Two hundred and forty-six years ago today, a daughter was born to Cassandra Leigh Austen and her husband, the Reverend George Austen. The new arrival "is to be Jenny,” he wrote to a relative the next day.
As that baby girl grew into the woman who would become one of the giants of English literature, her birthday did not always bring happiness. On December 16, 1804, the day that Jane Austen turned twenty-nine, her fifty-something friend and mentor Anne Lefroy was killed in a riding accident.
Four years later, Austen recalled that sad coincidence in her poem “To the Memory of Mrs Lefroy who Died Dec:r 16 – My Birthday”:
The day returns again, my natal day; What mix’d emotions with the Thought arise! Beloved friend, four years have pass’d away Since thou wert snatch’d forever from our eyes. –
The day, commemorative of my birth Bestowing Life and Light and Hope on me, Brings back the hour which was thy last on Earth.
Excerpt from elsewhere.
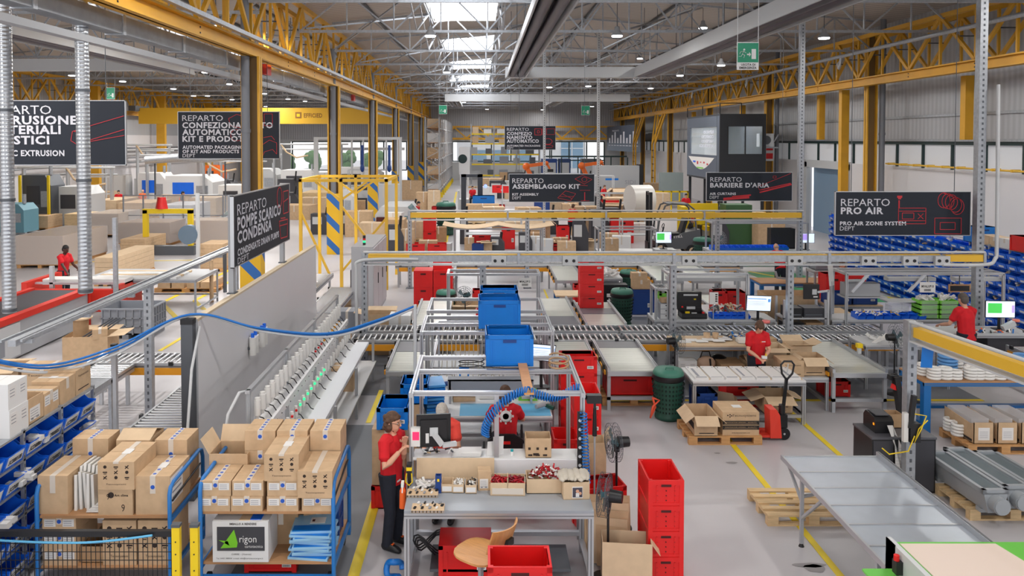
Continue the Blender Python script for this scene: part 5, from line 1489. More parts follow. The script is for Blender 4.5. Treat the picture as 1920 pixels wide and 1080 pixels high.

Oh! bitter pang of torturing Memory! –
It goes on like that for another eleven stanzas.
Yeah. I know. It’s respectable enough verse, but – well, let’s just say that, as a poet, Austen was a great novelist.*
Two centuries later, of course, we remember Anne Lefroy only because of her association with Jane Austen, and this day of mixed emotions for Austen has become, for us fans, an occasion for unmixed celebration. Many happy returns, little Jenny.
* No shame in that! You can't be a genius in everything. Michael Jordan wasn’t very good at baseball, after all.